ところが、高松の作品は一見したところ、すごく素っ気ないもののように感じられます。
 例えば、<日本語の文字(この七つの文字>(1970)という版画の作品があります。この作品には「この七つの文字」とシルクスクリーンで縦書きに刷られているだけです。しかし、よく見るとこの文字数と記されている内容は一致しているのです。もし数字が七ではなく、六や四なら足りていない文字や余っている文字があるのでしょうか。そんな疑問がこの作品から生じてくるのです。
 また、1960年代初め、高松は紐を用いた作品を発表していました。紐は延々と伸ばすことが可能ですが、その終わりはどこにあるのか。高松は、一本の紐を今現れている世界が不完全な状態であることを象徴しているものとしてとらえていたのです。
 このように高松は作品を通じて、様々な問いを発信していました。
 今回紹介する<影の自画像>が含まれている影のシリーズも、そのような作品の一つです。ふつう、影は光が人や物に当たって生ずるものです。しかし、影のシリーズでは文字通り、影だけが描かれているのです。描かれた影は単なる影の絵ではなく、影の元になる実体はどこにいったのか、という疑問が生じてきせる契機となるものなのです。
 ところが、この作品のタイトルには「自画像」という言葉が入っています。影は匿名のものですが、不在の実体は、自分自身だと言っているのです。 また、絵筆を持った人物の影がキャンバスに赤い絵の具を塗っていることもこの作品の特徴です。この赤い部分だけが影ではなく、現実に存在するものです。キャンバスに描かれた絵画という点では、影も赤い部分も変わらないのですが、意味的には異なるものです。
 それでは、なぜ高松は影のコンセプトが曖昧になるこの作品を描いたのでしょうか。画家である自分自身さえ、実体の世界から消しているにもかかわらず、なぜ、赤という影との対比では強調される色彩を用いたのか、ということです。
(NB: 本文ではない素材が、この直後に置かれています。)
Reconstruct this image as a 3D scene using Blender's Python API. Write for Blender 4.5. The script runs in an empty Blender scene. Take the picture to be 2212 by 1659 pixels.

 しかし、キャンバスに塗られた赤色は影ではありませんが、影を生み出す実体でもないのです。絵具を重ねて描かれた絵画も同様です。高松は実体のない世界の入口として絵画をとらえていたのではないのでしょうか。そして、画家はその媒介者であると。
 高松はその生涯の中で、様々な作品を生み出してきました。その多くが、一定の時期で終わるものであったのに対し、影のシリーズだけは断続的に制作されています。高松の思考の原点のような作品であったからではないでしょうか。